In an earlier article, this writer had mentioned a ‘niggling doubt’. It said: ‘Are the [Indian] batters, groomed in the T-20 mindset, going to be good enough when the pitches are less predictable and the opponent bowlers have conditions favourable to seam and swing bowling?’ The context was India’s ability to maintain the performance graph in countries like Australia, England and New Zealand where pitches would be less predictable compared to those in India.
But the last two Tests reveal we could face the same problem in India too if conditions turned favourable to bowlers. New Zealand’s pacers and spinners were impactful in both. Our batsmen had problems negotiating them. The influence of the T-20 mindset may be impacting the batters’ ability to hang on there and fight it out. The latter is a different school of batting altogether, where soundness of defensive technique and patience count above adventurous stroke-making. There’s another point to note. In India, our batters, traditionally good players of spin, are failing to handle quality spinners. It has happened before this series too.
The more worrisome revelation is the inability of Indian bowlers to have the similar impact as New Zealand’s. Pacers Matt Henry and William O’Rourke troubled India in the first Test with 15 scalps between them. In the second, tweaker Mitchell Santner claimed 13 in both innings. Team India’s surprise pick Washington Sundar claimed 11 in the second, but it was not good enough. Senior bowlers such as R Ashwin and Ravindra Jadeja could have capitalised on the pitch better and restricted the New Zealand score much lower. In the first Test, after a score of 46, bowlers were not able to put enough pressure on New Zealand batters.
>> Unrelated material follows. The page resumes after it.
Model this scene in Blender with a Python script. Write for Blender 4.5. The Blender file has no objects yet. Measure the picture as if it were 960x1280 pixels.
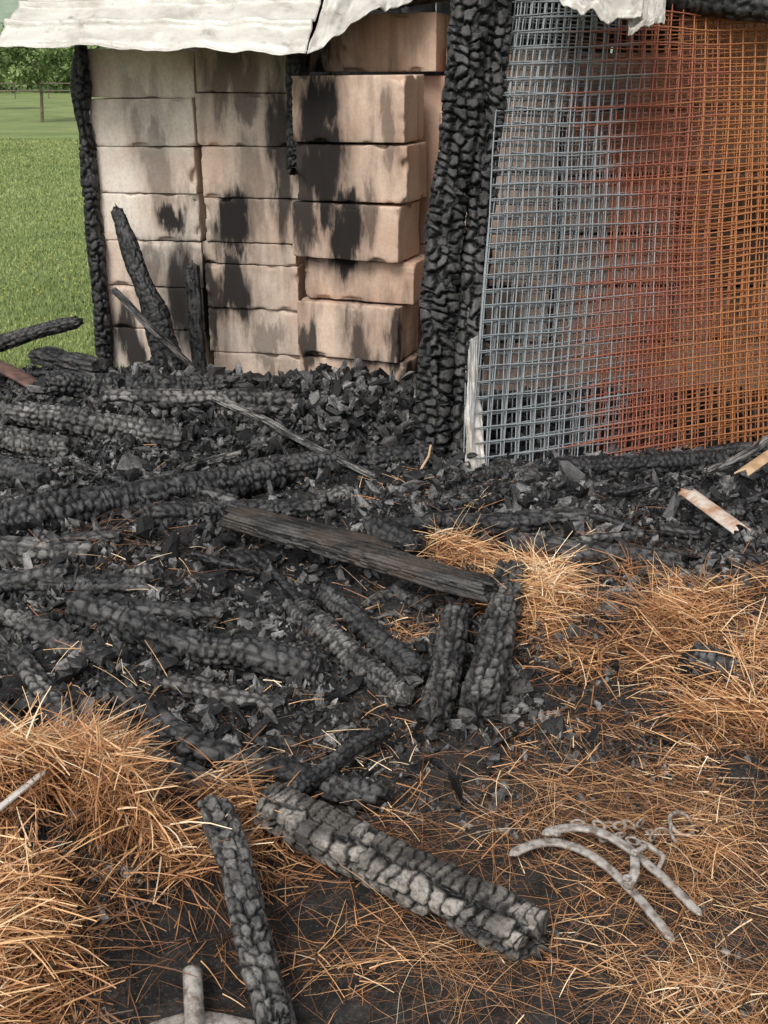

Bowling, not so much batting, is a serious problem for India. Spinners, despite their occasional lapses, are not the real problem, the pacers are. Jasprit Bumrah needs good bowlers to back him up. Mohd Siraj has not exactly delivered up to expectations. With Mohd Shami iffy due to injury concern, the options for the team appear limited. This is one area the team must focus on.
Coming back to cricket’s gods, they can continue with their wicked sense of humour and make fun of us fans, but they must know we are not giving up on our team, not anytime soon.